The only technical difference between magnum and standard primers is that the magnum primers make a larger volume of gas. This is to establish adequate start pressure in large cases. It also helps in a more medium size case when there is extra space due to low loading density.

Via phone calls, CCI has verified their 450 SR Magnum primer and their #41 military sensitivity primer have the same amount of the same priming mix. The only difference is in the anvil used to produces the lower military spec sensitivity in the #41. Same for their 250 and #34 primers. So the #41 and #34 have magnum priming mix in magnum quantities.

The trick with better ignition has to do with flame temperature, spark shower temperature, and duration as well as pressurization of the case. You are limited in how well you can tell a primer is doing that by looking at the flame photos. This is for the same reason that just because a candle makes brighter light than a propane torch flame, does not mean it is hotter or more energetic. It just means it puts more energy into the visible light spectrum and that's just a portion of the total energy of the reaction.

You can get a primer to make magnum levels of gas different ways. You can just increase the total priming mix or you can increase some of the fuel chemicals without increasing the amount of sensitizer and thus get more gas at lower brissance and with lower peak temperature but with longer flame duration. What strategy works best is powder dependent.
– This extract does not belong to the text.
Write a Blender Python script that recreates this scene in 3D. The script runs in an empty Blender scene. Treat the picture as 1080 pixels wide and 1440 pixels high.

QuickLOAD's author, Hartmut Broemel, points out that going to a magnum primer occasionally actually lowers muzzle velocity. This is because of the variety of approaches to making the primer produce more gas.

What you want to look at in primer reviews are the muzzle velocities achieved (higher means the powder got burning faster due either to more or better tuned (for temperature and duration) primer energy), and muzzle velocity SD's with your powder. If your powder isn't listed, you need to test it for yourself. For a given primer, some powders produce the best accuracy (at least, at closer ranges) without producing the lowest MV SD's. But I don't believe I've ever seen an example of a primer that produced the lowest MV SD's with a particular powder not also producing the smallest groups with it once the charge weight and bullet seating depth were tweaked to a sweet spot while using that primer. So look at MV SD as an indicator of consistent ignition (smaller is better) when comparing primers in your gun.